(Objective) The required output consists solely of the lines from the one containing "Write part 2 of" down to the one containing "right wall', .002)", both included, each quoted exactly.

(Data entries)
==*==

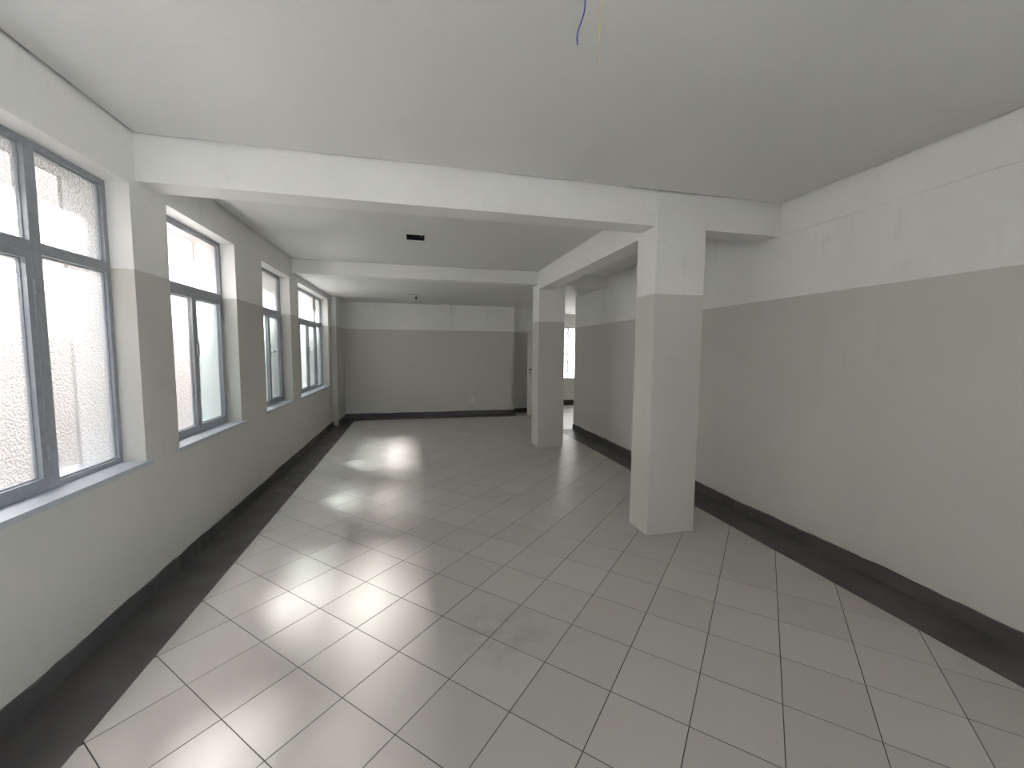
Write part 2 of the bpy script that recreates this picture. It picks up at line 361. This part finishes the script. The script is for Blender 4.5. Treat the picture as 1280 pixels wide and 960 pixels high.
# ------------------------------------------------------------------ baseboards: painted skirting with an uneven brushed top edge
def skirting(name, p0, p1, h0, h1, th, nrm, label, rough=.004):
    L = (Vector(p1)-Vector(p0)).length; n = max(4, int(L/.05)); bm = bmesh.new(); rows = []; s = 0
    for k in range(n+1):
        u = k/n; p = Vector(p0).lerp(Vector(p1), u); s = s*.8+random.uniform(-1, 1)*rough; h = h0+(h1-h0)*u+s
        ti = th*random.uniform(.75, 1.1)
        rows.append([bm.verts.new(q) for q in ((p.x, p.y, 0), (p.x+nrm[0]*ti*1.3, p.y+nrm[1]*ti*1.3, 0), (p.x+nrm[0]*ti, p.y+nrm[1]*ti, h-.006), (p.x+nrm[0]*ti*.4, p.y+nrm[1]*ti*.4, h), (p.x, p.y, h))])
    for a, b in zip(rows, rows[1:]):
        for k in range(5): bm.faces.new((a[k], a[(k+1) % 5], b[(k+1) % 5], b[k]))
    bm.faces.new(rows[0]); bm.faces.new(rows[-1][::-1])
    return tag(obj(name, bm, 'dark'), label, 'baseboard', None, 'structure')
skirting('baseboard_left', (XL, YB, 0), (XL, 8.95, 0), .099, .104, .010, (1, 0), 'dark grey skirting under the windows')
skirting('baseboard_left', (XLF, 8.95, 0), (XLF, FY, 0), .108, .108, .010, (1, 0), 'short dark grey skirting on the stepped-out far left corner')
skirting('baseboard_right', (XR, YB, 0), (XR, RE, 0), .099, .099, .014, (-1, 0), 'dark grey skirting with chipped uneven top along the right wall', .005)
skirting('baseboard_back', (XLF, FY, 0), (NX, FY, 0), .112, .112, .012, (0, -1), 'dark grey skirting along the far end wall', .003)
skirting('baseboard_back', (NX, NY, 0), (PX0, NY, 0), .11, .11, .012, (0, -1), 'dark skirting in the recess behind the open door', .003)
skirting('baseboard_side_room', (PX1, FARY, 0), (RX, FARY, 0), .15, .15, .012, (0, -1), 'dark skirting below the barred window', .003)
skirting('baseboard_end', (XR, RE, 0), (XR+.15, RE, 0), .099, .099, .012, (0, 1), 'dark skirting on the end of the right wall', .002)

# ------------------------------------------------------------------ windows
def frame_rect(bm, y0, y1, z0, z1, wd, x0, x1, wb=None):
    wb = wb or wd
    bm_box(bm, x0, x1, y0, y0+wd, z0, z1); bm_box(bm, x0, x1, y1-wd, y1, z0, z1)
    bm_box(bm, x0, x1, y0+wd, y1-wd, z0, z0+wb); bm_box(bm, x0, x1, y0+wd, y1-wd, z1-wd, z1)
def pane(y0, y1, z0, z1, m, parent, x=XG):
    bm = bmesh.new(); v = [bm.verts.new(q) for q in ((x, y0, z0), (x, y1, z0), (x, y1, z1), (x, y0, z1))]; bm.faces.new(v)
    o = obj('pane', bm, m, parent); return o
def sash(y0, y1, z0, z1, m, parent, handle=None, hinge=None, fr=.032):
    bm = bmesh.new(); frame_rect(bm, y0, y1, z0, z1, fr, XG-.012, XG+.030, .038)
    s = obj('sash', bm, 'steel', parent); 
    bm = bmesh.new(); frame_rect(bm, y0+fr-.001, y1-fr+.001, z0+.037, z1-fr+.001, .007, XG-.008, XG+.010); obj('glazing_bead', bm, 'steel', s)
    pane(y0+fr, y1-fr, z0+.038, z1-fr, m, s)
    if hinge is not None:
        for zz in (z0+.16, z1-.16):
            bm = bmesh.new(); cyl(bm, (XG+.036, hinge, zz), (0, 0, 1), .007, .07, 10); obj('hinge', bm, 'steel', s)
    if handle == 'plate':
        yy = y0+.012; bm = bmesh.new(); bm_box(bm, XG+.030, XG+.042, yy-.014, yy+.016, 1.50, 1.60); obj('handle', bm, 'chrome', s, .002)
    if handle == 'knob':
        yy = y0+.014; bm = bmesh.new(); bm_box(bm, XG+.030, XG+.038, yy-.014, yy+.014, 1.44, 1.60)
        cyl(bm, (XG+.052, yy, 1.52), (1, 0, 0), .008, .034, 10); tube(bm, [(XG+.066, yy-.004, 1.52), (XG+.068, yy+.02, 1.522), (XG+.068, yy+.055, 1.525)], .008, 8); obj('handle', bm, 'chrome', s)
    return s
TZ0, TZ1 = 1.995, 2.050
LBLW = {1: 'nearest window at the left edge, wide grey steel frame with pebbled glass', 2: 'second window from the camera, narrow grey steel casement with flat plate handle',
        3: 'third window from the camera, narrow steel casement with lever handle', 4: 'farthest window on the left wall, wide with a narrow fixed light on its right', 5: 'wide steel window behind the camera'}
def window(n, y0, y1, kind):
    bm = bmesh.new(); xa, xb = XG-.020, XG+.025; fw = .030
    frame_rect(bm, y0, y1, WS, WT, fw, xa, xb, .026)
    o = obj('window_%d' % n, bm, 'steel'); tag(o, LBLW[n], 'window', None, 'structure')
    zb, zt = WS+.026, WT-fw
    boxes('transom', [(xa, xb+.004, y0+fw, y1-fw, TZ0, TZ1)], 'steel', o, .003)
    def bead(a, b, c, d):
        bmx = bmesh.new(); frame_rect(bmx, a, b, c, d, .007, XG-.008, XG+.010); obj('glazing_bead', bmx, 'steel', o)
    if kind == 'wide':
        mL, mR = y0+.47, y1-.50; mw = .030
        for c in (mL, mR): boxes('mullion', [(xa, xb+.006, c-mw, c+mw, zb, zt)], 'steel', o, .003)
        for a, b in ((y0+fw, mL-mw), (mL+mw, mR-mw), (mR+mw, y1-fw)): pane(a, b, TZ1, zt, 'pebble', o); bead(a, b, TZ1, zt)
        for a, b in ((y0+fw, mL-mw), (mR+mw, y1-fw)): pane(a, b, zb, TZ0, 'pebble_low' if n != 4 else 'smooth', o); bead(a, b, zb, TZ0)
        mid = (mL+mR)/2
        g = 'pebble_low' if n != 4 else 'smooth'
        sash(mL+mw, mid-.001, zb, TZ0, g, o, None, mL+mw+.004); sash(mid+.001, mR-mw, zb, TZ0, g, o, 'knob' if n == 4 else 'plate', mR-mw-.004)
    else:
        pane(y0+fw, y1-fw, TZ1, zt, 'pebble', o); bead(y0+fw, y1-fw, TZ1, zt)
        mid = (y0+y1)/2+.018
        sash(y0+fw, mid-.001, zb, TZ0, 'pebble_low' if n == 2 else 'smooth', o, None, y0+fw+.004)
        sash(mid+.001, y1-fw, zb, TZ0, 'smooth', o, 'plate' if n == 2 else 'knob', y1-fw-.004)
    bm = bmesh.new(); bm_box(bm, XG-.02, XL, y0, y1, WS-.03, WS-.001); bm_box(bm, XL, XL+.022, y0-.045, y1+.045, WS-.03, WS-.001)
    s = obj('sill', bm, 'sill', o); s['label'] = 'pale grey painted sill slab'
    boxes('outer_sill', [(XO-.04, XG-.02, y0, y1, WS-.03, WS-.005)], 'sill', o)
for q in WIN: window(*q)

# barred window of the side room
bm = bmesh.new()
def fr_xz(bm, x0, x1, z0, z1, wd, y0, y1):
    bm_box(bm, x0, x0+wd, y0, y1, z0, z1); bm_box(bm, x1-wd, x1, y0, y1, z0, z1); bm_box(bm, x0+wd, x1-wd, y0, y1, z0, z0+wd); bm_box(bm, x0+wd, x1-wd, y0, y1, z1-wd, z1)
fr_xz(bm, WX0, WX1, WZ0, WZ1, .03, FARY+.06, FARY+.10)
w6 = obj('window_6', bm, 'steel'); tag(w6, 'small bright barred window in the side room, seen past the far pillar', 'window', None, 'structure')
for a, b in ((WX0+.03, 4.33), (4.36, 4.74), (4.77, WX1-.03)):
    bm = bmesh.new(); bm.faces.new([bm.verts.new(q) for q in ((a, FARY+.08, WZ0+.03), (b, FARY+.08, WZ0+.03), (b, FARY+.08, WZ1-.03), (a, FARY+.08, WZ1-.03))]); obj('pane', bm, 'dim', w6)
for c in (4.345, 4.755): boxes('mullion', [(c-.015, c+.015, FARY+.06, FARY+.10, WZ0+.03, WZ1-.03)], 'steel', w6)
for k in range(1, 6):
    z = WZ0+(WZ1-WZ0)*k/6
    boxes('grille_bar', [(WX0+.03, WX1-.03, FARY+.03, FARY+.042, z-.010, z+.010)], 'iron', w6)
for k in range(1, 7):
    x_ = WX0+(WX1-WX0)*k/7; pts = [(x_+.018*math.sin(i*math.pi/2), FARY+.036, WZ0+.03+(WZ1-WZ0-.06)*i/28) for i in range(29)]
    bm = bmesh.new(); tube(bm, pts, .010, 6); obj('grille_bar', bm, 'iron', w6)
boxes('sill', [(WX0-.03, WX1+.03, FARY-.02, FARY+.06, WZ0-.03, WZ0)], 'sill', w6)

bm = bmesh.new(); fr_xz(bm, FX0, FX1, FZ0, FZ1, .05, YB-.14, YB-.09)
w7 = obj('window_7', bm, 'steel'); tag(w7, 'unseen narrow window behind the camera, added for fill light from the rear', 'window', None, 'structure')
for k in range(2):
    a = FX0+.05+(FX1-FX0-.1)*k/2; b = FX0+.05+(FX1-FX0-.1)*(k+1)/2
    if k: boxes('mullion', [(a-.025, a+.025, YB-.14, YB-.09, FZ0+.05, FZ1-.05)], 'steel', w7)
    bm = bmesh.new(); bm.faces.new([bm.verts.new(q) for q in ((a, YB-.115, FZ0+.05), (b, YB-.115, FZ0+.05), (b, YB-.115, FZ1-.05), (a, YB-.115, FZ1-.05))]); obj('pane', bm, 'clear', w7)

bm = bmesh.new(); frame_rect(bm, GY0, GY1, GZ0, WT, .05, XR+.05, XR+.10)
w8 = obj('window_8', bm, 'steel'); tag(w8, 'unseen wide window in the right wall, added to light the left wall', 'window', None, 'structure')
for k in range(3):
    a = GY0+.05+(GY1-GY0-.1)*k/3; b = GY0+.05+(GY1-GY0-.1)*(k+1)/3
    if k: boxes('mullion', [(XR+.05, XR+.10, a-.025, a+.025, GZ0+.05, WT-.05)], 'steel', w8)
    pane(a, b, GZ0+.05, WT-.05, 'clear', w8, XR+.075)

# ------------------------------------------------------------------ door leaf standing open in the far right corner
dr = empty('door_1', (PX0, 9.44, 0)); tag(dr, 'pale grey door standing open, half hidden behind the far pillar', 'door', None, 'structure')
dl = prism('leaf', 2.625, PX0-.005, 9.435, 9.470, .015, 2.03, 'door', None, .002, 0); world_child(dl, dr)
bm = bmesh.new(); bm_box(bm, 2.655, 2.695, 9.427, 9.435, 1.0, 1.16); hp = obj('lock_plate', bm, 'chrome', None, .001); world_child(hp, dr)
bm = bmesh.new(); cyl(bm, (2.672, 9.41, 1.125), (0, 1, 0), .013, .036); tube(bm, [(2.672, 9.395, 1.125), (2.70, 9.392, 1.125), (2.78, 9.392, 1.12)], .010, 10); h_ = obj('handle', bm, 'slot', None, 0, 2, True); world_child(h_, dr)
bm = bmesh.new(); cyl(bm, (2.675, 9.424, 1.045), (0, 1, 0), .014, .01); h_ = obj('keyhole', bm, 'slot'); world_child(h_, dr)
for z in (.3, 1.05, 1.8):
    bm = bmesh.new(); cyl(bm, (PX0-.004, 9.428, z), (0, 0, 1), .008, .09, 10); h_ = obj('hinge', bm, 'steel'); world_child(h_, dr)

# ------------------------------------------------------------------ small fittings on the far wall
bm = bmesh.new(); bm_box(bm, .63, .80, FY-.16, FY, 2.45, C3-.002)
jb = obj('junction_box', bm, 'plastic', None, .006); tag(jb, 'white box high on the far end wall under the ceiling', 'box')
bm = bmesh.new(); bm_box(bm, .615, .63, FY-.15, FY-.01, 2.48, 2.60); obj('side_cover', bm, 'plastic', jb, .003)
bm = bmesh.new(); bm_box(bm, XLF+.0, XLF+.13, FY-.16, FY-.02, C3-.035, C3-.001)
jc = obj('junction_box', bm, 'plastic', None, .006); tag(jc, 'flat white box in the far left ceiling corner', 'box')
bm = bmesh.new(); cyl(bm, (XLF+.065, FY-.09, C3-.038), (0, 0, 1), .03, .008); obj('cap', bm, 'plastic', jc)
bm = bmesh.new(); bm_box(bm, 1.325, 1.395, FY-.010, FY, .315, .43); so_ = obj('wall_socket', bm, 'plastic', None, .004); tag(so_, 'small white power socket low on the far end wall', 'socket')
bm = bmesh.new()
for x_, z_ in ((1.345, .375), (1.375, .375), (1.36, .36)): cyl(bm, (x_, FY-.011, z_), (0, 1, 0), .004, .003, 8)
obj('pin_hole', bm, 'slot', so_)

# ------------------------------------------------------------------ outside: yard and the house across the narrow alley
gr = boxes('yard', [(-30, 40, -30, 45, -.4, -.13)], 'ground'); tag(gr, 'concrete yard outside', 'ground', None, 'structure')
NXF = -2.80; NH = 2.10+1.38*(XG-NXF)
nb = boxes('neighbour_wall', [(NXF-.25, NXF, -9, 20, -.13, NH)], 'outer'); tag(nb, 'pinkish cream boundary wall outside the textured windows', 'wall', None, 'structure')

==*==

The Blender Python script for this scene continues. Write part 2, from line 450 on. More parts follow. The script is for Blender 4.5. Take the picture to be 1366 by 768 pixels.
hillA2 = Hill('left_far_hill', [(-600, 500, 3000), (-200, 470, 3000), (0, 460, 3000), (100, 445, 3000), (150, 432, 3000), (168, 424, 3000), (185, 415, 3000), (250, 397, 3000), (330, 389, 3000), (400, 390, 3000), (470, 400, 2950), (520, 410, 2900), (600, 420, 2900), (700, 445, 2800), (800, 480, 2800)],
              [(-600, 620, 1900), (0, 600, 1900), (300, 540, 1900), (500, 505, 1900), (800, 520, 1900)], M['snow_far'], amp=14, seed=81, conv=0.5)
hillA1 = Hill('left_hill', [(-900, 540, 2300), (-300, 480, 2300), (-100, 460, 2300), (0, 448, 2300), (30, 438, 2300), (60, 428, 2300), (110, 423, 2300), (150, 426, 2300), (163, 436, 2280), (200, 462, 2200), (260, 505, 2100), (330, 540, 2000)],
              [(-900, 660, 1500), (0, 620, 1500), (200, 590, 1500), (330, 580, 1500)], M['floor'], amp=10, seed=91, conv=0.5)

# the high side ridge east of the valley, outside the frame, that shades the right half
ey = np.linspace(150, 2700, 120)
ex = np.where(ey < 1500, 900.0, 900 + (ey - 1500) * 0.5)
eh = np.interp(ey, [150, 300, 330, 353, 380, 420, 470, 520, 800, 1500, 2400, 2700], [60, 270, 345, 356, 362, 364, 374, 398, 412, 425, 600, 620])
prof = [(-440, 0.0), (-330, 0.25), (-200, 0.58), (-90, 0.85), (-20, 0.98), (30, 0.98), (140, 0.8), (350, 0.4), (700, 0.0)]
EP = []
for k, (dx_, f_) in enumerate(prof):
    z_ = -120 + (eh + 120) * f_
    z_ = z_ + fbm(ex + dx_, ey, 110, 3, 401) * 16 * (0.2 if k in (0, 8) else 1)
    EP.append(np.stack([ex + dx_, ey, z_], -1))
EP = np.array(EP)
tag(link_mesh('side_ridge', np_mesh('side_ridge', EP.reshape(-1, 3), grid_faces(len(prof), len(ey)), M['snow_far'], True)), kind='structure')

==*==

(Written reply)
Write part 2 of the bpy script that recreates this picture. It picks up at line 361. This part finishes the script. The script is for Blender 4.5. Treat the picture as 1280 pixels wide and 960 pixels high.
# ------------------------------------------------------------------ baseboards: painted skirting with an uneven brushed top edge
def skirting(name, p0, p1, h0, h1, th, nrm, label, rough=.004):
    L = (Vector(p1)-Vector(p0)).length; n = max(4, int(L/.05)); bm = bmesh.new(); rows = []; s = 0
    for k in range(n+1):
        u = k/n; p = Vector(p0).lerp(Vector(p1), u); s = s*.8+random.uniform(-1, 1)*rough; h = h0+(h1-h0)*u+s
        ti = th*random.uniform(.75, 1.1)
        rows.append([bm.verts.new(q) for q in ((p.x, p.y, 0), (p.x+nrm[0]*ti*1.3, p.y+nrm[1]*ti*1.3, 0), (p.x+nrm[0]*ti, p.y+nrm[1]*ti, h-.006), (p.x+nrm[0]*ti*.4, p.y+nrm[1]*ti*.4, h), (p.x, p.y, h))])
    for a, b in zip(rows, rows[1:]):
        for k in range(5): bm.faces.new((a[k], a[(k+1) % 5], b[(k+1) % 5], b[k]))
    bm.faces.new(rows[0]); bm.faces.new(rows[-1][::-1])
    return tag(obj(name, bm, 'dark'), label, 'baseboard', None, 'structure')
skirting('baseboard_left', (XL, YB, 0), (XL, 8.95, 0), .099, .104, .010, (1, 0), 'dark grey skirting under the windows')
skirting('baseboard_left', (XLF, 8.95, 0), (XLF, FY, 0), .108, .108, .010, (1, 0), 'short dark grey skirting on the stepped-out far left corner')
skirting('baseboard_right', (XR, YB, 0), (XR, RE, 0), .099, .099, .014, (-1, 0), 'dark grey skirting with chipped uneven top along the right wall', .005)
skirting('baseboard_back', (XLF, FY, 0), (NX, FY, 0), .112, .112, .012, (0, -1), 'dark grey skirting along the far end wall', .003)
skirting('baseboard_back', (NX, NY, 0), (PX0, NY, 0), .11, .11, .012, (0, -1), 'dark skirting in the recess behind the open door', .003)
skirting('baseboard_side_room', (PX1, FARY, 0), (RX, FARY, 0), .15, .15, .012, (0, -1), 'dark skirting below the barred window', .003)
skirting('baseboard_end', (XR, RE, 0), (XR+.15, RE, 0), .099, .099, .012, (0, 1), 'dark skirting on the end of the right wall', .002)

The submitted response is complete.